De plus, le rapport annuel du Comité des parlementaires sur la sécurité nationale et le renseignement décrit les activités d’ingérence d’une poignée d’États étrangers, comme la Chine et la Russie, et certaines institutions canadiennes ont même reçu des menaces. La communauté de la sécurité et du renseignement du gouvernement du Canada lutte contre ces menaces dans le cadre de ses mandats respectifs.
Soit dit en passant, il y a quelque temps, j’ai participé à des réunions avec plusieurs gouverneurs d’États américains. Les propos du gouverneur de la Virginie-Occidentale m’ont profondément choqué. Parlant des tentatives de piratage des systèmes de sécurité de son État, il a indiqué qu’au cours de l’année précédente, soit en 2016 ou en 2017, les systèmes de son État avaient essuyé 82 millions de tentatives de piratage.
Certains gouvernements créent des départements qu’ils chargent de ne faire que du piratage.
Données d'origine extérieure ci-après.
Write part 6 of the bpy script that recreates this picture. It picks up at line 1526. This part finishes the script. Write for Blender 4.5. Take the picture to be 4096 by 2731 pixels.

Ils essaient de pirater les systèmes de renseignement ou de voler les secrets d’autres pays. Cet exemple illustre la gravité du problème. Le Canada doit lui aussi se préparer à ce type d’ingérence dans ses systèmes.
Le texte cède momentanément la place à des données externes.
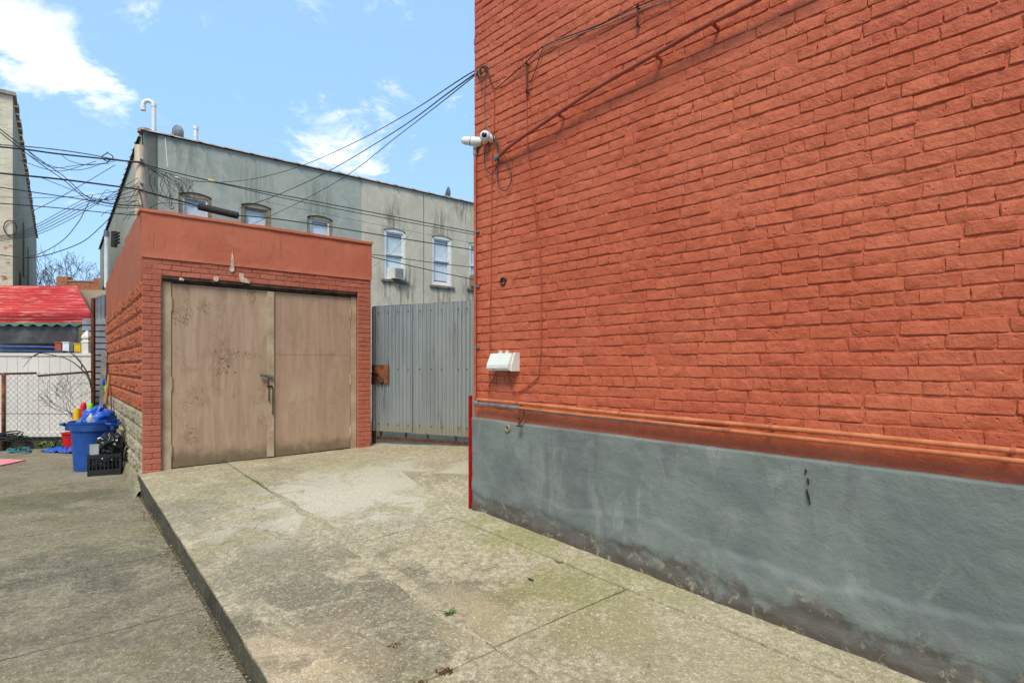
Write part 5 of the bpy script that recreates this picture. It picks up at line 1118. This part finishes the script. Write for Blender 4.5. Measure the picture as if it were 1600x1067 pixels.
# bare shrub growing over and through the chain-link
sh = thing('bare_shrub', (PX(140, 0, 10.6).x, 10.6, 0), 'bare arching shrub branches over the chain-link fence', 'shrub')
for k, pts in enumerate(([(144, 612), (138, 590), (122, 572), (105, 561), (88, 556), (70, 552)], [(143, 600), (134, 578), (120, 560), (108, 550), (95, 548)], [(88, 556), (60, 552), (46, 562), (36, 574)], [(128, 575), (126, 565), (115, 552)], [(60, 553), (48, 558), (34, 560)])):
    P_ = catmull([PX(x, y, 10.55) for x, y in pts], 4); MB().tube(P_, [.016 * (1 - .7 * i / len(P_)) * (1 if k < 2 else .6) for i in range(len(P_))], 5).build('branch', M_BARK, sh, smooth=True)
rnd = random.Random(8); tw = MB()
for k in range(7): branch(tw, PX(118 + rnd.uniform(-3, 8), 662 - k * 3, 10.75), (-1.0 + rnd.uniform(-.3, .5), rnd.uniform(-.1, .1), rnd.uniform(.25, 1.1)), .40, .006, 3, rnd, .42)
tw.build('twigs', M_BARK, sh, kind='stuff')

# ------------------------------------------------------------------ clutter beside the garage
M_BIN = simple('blue_bin_plastic', S(28, 78, 150), S(22, 62, 128), 7, .5, .12, 50, 0, .45); M_TARP = simple('blue_tarp', S(32, 92, 190), S(26, 78, 168), 9, .4, .3, 70, 0, .45)
M_YEL = simple('yellow_bat_plastic', S(230, 176, 30), S(214, 160, 24), 6, .4); M_REDP = simple('red_plastic', S(206, 36, 36), S(186, 28, 30), 6, .4); M_GRN = simple('lime_plastic', S(120, 206, 40), S(104, 188, 34), 6, .4); M_BLK = simple('black_crate_plastic', S(26, 25, 26), S(36, 34, 34), 6, .4, .1, 60, 0, .5); M_BAG = simple('black_bag_film', S(20, 20, 22), S(30, 30, 32), 6, .22, .3, 40, 0, .6)
bc = onz(147, 737, .0); bc = PX(147, HY, bc.y + .22); bc.z = 0; bn = thing('trash_bin', bc, 'large round blue plastic bin filled with a blue tarp', 'bin'); bh, br = .69, .275
MB().lathe(bc, [(.225, 0), (.235, .005), (br - .012, bh - .13), (br + .014, bh - .125), (br + .018, bh - .03), (br + .026, bh - .026), (br + .028, bh), (br + .012, bh), (br - .004, bh - .05), (.235, .1), (.0, .1)], 40, cap=False).build('body', M_BIN, bn, smooth=35)
for sgn in (-1, 1):
    hb = MB(); c_ = bc + Vector((sgn * (br + .03), -.06, bh - .055)); hb.tube([c_ + Vector((-sgn * .02, -.11, .03)), c_ + Vector((sgn * .045, -.10, .02)), c_ + Vector((sgn * .055, 0, -.01)), c_ + Vector((sgn * .045, .10, .02)), c_ + Vector((-sgn * .02, .11, .03))], .017, 8); hb.box(c_ + Vector((sgn * .015, 0, -.025)), (.05, .06, .10)); hb.build('handle', M_BIN, bn, smooth=40)
def crumple(name, mat, c, dims, label, cat, seed, amp=.35, f=2.2, sub=4, parent=None):
    bm = bmesh.new(); bmesh.ops.create_icosphere(bm, subdivisions=sub, radius=1); c = Vector(c); mb = MB()
    for v in bm.verts:
        p = v.co.copy(); k = 1 + amp * (1 - abs(noise.noise(p * f + Vector((seed, 0, 0)))) * 2.6) * .5 + amp * .4 * noise.noise(p * f * 2.6 + Vector((0, seed, 0))) - amp * .3 * abs(noise.noise(p * f * 5 + Vector((0, 0, seed)))); mb.v.append((c.x + p.x * k * dims[0], c.y + p.y * k * dims[1], c.z + max(p.z * k, -.75) * dims[2]))
    mb.f = [tuple(v.index for v in f_.verts) for f_ in bm.faces]; bm.free(); return mb.build(name, mat, parent, label, cat, smooth=48)
crumple('tarp_bundle', M_TARP, bc + Vector((.03, .04, bh + .02)), (.19, .19, .16), 'crumpled blue tarp stuffed in the blue bin', 'tarp', 3, .45, 1.6)
def sheetfold(name, mat, quad, label, cat, seed, amp=.05, th=.0):
    a, b, c_, d = [Vector(p) for p in quad]; mb = MB(); mb.grid(lambda u, v: (a.lerp(b, u)).lerp(d.lerp(c_, u), v) + Vector((0, 0, amp * (abs(nz((u * 5 + seed, v * 3, 1))) + .5 * abs(nz((u * 11, v * 8 + seed, 1)))) )) , 36, 24); return mb.build(name, mat, None, label, cat, smooth=45, fix=False)
tq = [bc + Vector(p) for p in ((-.16, -.16, bh - .02), (.04, -.2, bh - .02), (.16, .0, bh + .24), (.06, .05, bh + .20))]
sheetfold('tarp_flap', M_TARP, tq, 'smooth fold of blue tarp slanting out of the bin', 'tarp', 2, .05)
def bat(x, y0, y1, r, mat, label, d):
    p0, p1 = PX(x, y1, d), PX(x, y0, d); h = p1.z - .45; MB().lathe((p1.x, d, .42), [(r * .9, 0), (r, h * .5), (r * .96, h * .86), (r * .75, h * .97), (r * .2, h)], 16).build('plastic_bat', mat, None, label, 'toy bat', smooth=50)
bat(120.5, 634, 664, .047, M_YEL, 'yellow plastic bat standing left of the blue bin', 8.55); bat(130.5, 625, 655, .042, M_REDP, 'red plastic bat standing behind the blue bin', 8.75); bat(141.5, 626, 650, .034, M_GRN, 'lime green plastic bat behind the blue tarp', 8.7)
M_JUG = simple('cloudy_plastic', S(168, 176, 180), S(144, 152, 158), 14, .3); jug = bc + Vector((.055, -.13, bh - .09)); MB().lathe(jug, [(.055, 0), (.06, .05), (.06, .12), (.045, .16), (.02, .185), (.018, .21)], 14).build('plastic_jug', M_JUG, None, 'cloudy plastic jug poking out of the bin', 'jug', smooth=40)
M_HANDLE = simple('worn_broom_handle', S(176, 120, 72), S(150, 98, 58), 6, .6, .2, 60); MB().tube([bc + Vector((.10, -.06, .2)), PX(171, 585, bc.y + .1)], .021, 8).build('broom_handle', M_HANDLE, None, 'brown wooden broom handle leaning in the bin', 'handle', smooth=40)
bk = onz(108, 700, .0); bk = onz(111, 701, .0); bt_ = thing('bucket', bk, 'red plastic bucket behind the blue bin', 'bucket'); MB().lathe(bk, [(.10, 0), (.105, .005), (.135, .27), (.15, .275), (.15, .295), (.13, .295), (.10, .02), (0, .02)], 24, cap=False).build('body', M_REDP, bt_, smooth=35)
MB().tube([bk + Vector((.145 * math.cos(q), .10 * math.sin(q), .28 + .02 * math.sin(q))) for q in np.linspace(math.pi, 2 * math.pi, 12)], .005, 5).build('handle', M_BOX, bt_, smooth=True)
# milk crate with bag
ck = onz(165, 743, 0.0); ck = PX(165, HY, ck.y + .18); ck.z = 0; cr_ = thing('milk_crate', ck, 'black plastic milk crate in front of the blue bin', 'crate'); cs, chh = .36, .285; ra = .55
def rp(x, y, z): return ck + Vector((x * math.cos(ra) - y * math.sin(ra), x * math.sin(ra) + y * math.cos(ra), z))
for fx, fy in ((0, -1), (0, 1), (-1, 0), (1, 0)):
    mb = MB(); al = 0 if fy else math.pi / 2
    def pt(u, z): return rp((u if fy else fx * cs / 2), (fy * cs / 2 if fy else u), z)
    for z0, z1 in ((0, .082), (.235, .285)): mb.box((pt(0, 0) + Vector((0, 0, (z0 + z1) / 2))), (cs, .012, z1 - z0), ra + al)
    for i in range(9): u = (i / 8 - .5) * (cs - .012); mb.box(pt(u, .16), (.012 if i not in (0, 8) else .03, .010, .155), ra + al)
    for i in range(8):
        u0 = (i / 8 - .5) * (cs - .012); u1 = u0 + (cs - .012) / 8; mb.tube([pt(u0, .09), pt(u1, .16), pt(u0, .23)], .0045, 4)
    mb.build('side', M_BLK, cr_)
m_ = MB(); m_.box(rp(0, 0, .012), (cs - .014, cs - .014, .012), ra); m_.build('base', M_BLK, cr_); m_ = MB(); m_.box(rp(0, 0, .13), (cs - .06, cs - .06, .2), ra)
crumple('contents', M_BAG, rp(0, 0, .13), (.13, .13, .11), 'black plastic wadded inside the milk crate', 'bag', 12, .3)
crumple('garbage_bag', M_BAG, rp(.05, .04, .39), (.15, .125, .145), 'shiny black garbage bag sagging on the milk crate', 'bag', 5, .42, 1.5, 5)
m_ = MB(); m_.box(rp(-.12, -.08, .335), (.10, .006, .16), ra + .1); m_.box(rp(-.115, -.07, .33), (.10, .006, .15), ra + .25); m_.build('cardboard_scrap', simple('grey_card', S(176, 182, 180), S(158, 162, 160), 9, .8), None, 'pale folded card standing in the milk crate', 'card')
# leaning old timber, rods, tarp, hose, mat
M_GREYW = simple('grey_weathered_wood', S(142, 136, 120), S(108, 102, 90), 9, .9, .4, 40)
lt = MB(); p0, p1 = PX(157, 640, 10.9), PX(163, 552, 10.9); lt.hexa([p0 + Vector((-.06, 0, -.6)), p0 + Vector((.06, 0, -.6)), p0 + Vector((.06, .04, -.6)), p0 + Vector((-.06, .04, -.6)), p1 + Vector((-.05, 0, 0)), p1 + Vector((.05, 0, .03)), p1 + Vector((.05, .04, .03)), p1 + Vector((-.05, .04, 0))]); lt.build('leaning_board', M_GREYW, None, 'weathered grey board leaning on the garage behind the bin', 'board')
for i, (x, m, l) in enumerate(((161.5, M_TARP, 'blue strip of cloth hung on the leaning tools'), (166, M_GRN, 'green scrap of cloth hung on the leaning tools'))): crumple('cloth_scrap', m, PX(x, 598 + i * 10, 9.6), (.022, .02, .07), l, 'cloth', 20 + i, .5, sub=3)
for i, x in enumerate((175, 179)): MB().tube([PX(x, 690, 8.8), PX(x - 2, 602 + i * 22, 8.9)], .008, 6).build('rod', (M_RUST, M_PIPEG)[i], None, ('rusty', 'grey')[i] + ' thin rod leaning on the garage wall behind the bin', 'rod')
tq = [onz(62, 706, .012), onz(116, 709, .012), onz(112, 699, .012), onz(84, 700, .012)]; sheetfold('ground_tarp', M_TARP, tq, 'flat blue tarp lying on the ground by the red bucket', 'tarp', 9, .06)
M_MAT = simple('pink_foam', S(236, 142, 146), S(226, 130, 134), 5, .8); mq = [onz(-40, 730, .01), onz(0, 728, .01), onz(40, 719.5, .01), onz(-6, 718, .01)]
m_ = MB(); m_.hexa([p for p in mq] + [p + Vector((0, 0, .015)) for p in mq]); m_.build('foam_mat', M_MAT, None, 'pink foam mat lying at the left edge of the yard', 'mat')
M_HOSE = simple('teal_hose', S(60, 122, 128), S(44, 96, 108), 8, .5); hp = []
for q in np.linspace(0, 16, 60): hp.append(onz(12 + q * 2.0, 706 + 2.2 * math.sin(q * 1.9), .0) + Vector((.10 * math.cos(q * 2.2), .10 * math.sin(q * 1.7), .03 + .02 * math.sin(q * 3.1))))
MB().tube(hp, .012, 6).build('hose', M_HOSE, None, 'tangled teal hose by the foot of the chain-link fence', 'hose', smooth=True)
rr_ = random.Random(2)
nb = MB()
for k in range(9):
    c_ = onz(14, 700, .0) + Vector((rr_.uniform(-.08, .08), rr_.uniform(-.05, .05), .05)); nb.tube([c_ + Vector((.22 * math.cos(q) * rr_.uniform(.9, 1.1), .14 * math.sin(q), .06 + .10 * math.sin(q * .5 + k) ** 2 + .012 * k)) for q in np.linspace(0, 6.28, 18)], .008, 5)
nb.build('cable_coil', M_WIRE, None, 'heap of black coiled cable at the rusty fence post', 'cable', smooth=True)
M_WEED = simple('weed_green', S(84, 122, 44), S(64, 98, 34), 20, .7)
def weed(label, p, n, ln, seed, spread=1.0):
    r_ = random.Random(seed); t = thing('weed', p, label, 'weed')
    for k in range(n):
        a = r_.uniform(0, 6.28); l = ln * r_.uniform(.6, 1.1); w = l * .16; d = Vector((math.cos(a), math.sin(a), 0)); s_ = Vector((-d.y, d.x, 0)); up = r_.uniform(.25, .9); mb = MB(); pts = [Vector(p) + d * l * t_ * spread + Vector((0, 0, l * up * math.sin(t_ * 2.2))) for t_ in (0, .35, .7, 1)]
        mb.v = [tuple(q) for i, pp_ in enumerate(pts) for q in (pp_ - s_ * w * (.3, 1, .8, .05)[i], pp_ + s_ * w * (.3, 1, .8, .05)[i])]; mb.f = [(0, 1, 3, 2), (2, 3, 5, 4), (4, 5, 7, 6)]; mb.build('leaf', M_WEED, t, smooth=True, fix=False)
def dpt(x, y):
    z = .1
    for _ in range(8): p = onz(x, y, z); z = gz(p.x, p.y)
    return Vector((p.x, p.y, z))
weed('small green weed in the middle of the driveway', dpt(703, 960), 12, .045, 1)
for i, (x, l) in enumerate(((60, 'left'), (80, 'middle'), (97, 'right'))): weed(l + ' of three grass tufts under the chain-link fence', Vector((onz(x, 702, .0).x, onz(x, 702, 0).y + .05, .02)), 16, .15, 10 + i, .8)
M_CLOD = simple('brown_dirt_clod', S(104, 74, 46), S(74, 52, 34), 40, .95, .8, 150, bdist=.01)
for x, y, s_, l in ((617, 1007, .026, 'brown dirt clod below the driveway centre'), (694, 1048, .030, 'largest brown clod of mud near the bottom edge'), (620, 1044, .013, 'small dark stone left of the largest clod'), (657, 1066, .022, 'brown clod at the very bottom edge of the driveway')):
    p = dpt(x, y); mb = MB(); r_ = random.Random(x)
    for k in range(46 if s_ > .02 else 16):      # a clod fallen apart into crumbs
        rr = s_ * 1.5 * math.sqrt(r_.random()); a = r_.uniform(0, 6.28); q_ = p + Vector((rr * math.cos(a) * 1.2, rr * math.sin(a) * .8, 0)); e = s_ * r_.uniform(.08, .34) * (1.2 - rr / (s_ * 2)); h_ = e * r_.uniform(.5, .9)
        ring = [q_ + Vector((e * math.cos(t) * r_.uniform(.7, 1.2), e * math.sin(t) * r_.uniform(.7, 1.2), -.002)) for t in (0, 1.05, 2.1, 3.14, 4.2, 5.2)]; top = [q_ + (v_ - q_) * r_.uniform(.4, .7) + Vector((0, 0, h_)) for v_ in ring]
        mb.add(ring + top, [(i, (i + 1) % 6, 6 + (i + 1) % 6, 6 + i) for i in range(6)] + [(6, 7, 8, 9, 10, 11)])
    mb.build('dirt_clod', M_CLOD, None, l, 'dirt', kind=None)
M_TWIG = M_BARK
for pts, l in ((((868, 578 + 298), (872, 880), (882, 879)), 'thin curved twig lying near the wall'), (((1180, 1002), (1192, 1008), (1216, 1004)), 'pale dry twig at the foot of the grey plinth'), (((826, 905), (833, 908)), 'short black stick on the driveway')):
    MB().tube([dpt(*p) + Vector((0, 0, .006)) for p in pts], .0035 if len(pts) > 2 else .006, 5).build('twig', M_TWIG if len(pts) > 2 else M_BLACKM, None, l, 'twig', smooth=True)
Dans le domaine de l’application de la loi, les activités d’ingérence étrangère peuvent faire l’objet d’une enquête lorsqu’on détecte des activités criminelles ou illégales. La GRC, par exemple, a un mandat vaste et multidimensionnel qui lui permet d’enquêter et de retenir les services de renseignement étrangers en s’appuyant sur diverses lois.
Dans le cadre de son mandat, le SCRS fournit au gouvernement du Canada des renseignements opportuns et pertinents sur ces menaces pour qu’il prenne les mesures appropriées. Le Centre de la sécurité des télécommunications s’efforce de surveiller l’environnement de cybersécurité afin de détecter et de traiter les menaces, les risques et les vulnérabilités systématiques et de divulguer les connaissances qu’il acquiert ainsi.
Un élément clé de la motion est de « prendre une décision au sujet de l'implication de Huawei dans le réseau 5G du Canada dans les 30 jours suivant l’adoption de la présente motion ». Je n’insisterais pas sur ce délai de 30 jours. Il y a peut-être une autre façon de faire. Cependant, je soulignerai que l’Australie, les États-Unis et le Royaume-Uni ont tous restreint l’accès à leurs réseaux 5G en interdisant la fabrication de ce matériel dans leurs pays.
Nous traitons depuis très longtemps avec ces partenaires du Groupe des cinq. Nous devons nous tenir à leurs côtés pour protéger nos intérêts communs. Nous ne pouvons donc pas permettre qu’un intérêt étranger s’introduise dans nos systèmes de sécurité et de renseignement.